IMF has become a part of the problem of Sri Lanka crisis

Nishan de Mel. @NCdeMel

Property Tax as an “Imputed Rental Income Tax” mentioned by the govt and IMF has a serious problem. It has no known analytical basis for its design as an efficient and effective tax measure for #SriLanka This is unfortunately the case for many other tax measures as well, under the current IMF program.

Verité Research has published many pieces of analysis since 2022, showing a better set of tax/revenue policies than several in the IMF program. But there has been too little take up of such rationally supported publicly available analysis. (Plus, some of rationally supported measures are now being reversed after being previously adopted — vested interests are prevailing over public interest).

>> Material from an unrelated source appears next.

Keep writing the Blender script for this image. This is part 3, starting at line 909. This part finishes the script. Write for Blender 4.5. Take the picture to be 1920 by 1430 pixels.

It is expected that IMF Programme policies are supported by IMF analysis that is given to govt in the form of Technical Assistance reports (TA reports), which are referenced widely in IMF reviews. That means the future economic trajectory is somewhat contingent on the quality of these TA reports. But who knows what they say or show? When asked, the President promised these TA reports to parliament many months ago.

See below MA Sumanthiran speaking of his request for the TA reports, and the President’s immediate good faith response. Who can then tell us why the IMF has not published these TA reports underlying its tax recommendations, even after the President of Sri Lanka publicly agreed to provide them to the Parliament? The result is what we have: Rationally unsupported, arbitrary policy making, like the proposed “Imputed Rental Income Tax”.

This sort of policy making has been destructive for Sri Lanka in the past. It’s a pity then that the IMF has now become part of that problem — of rationally unsupported arbitrary policy making, rather than part of the solution to that problem in Sri Lanka. There is no point in different groups selectively objecting to taxes only when they are affected.

The essence of successful democratic economic governance is for the selection and construction of taxes to be supported by rational economic analysis that is published. The non publication of the IMF TA reports which purport to justify the current taxes, (contrary to the available published analysis of Verité Research and others) is not only a problem for the economy, it is also a problem for democracy in Sri Lanka. Who shall we hold accountable for these suboptimal policies (which time will reveal as failing the country) that are deemed to be based upon the secret analysis of the IMF?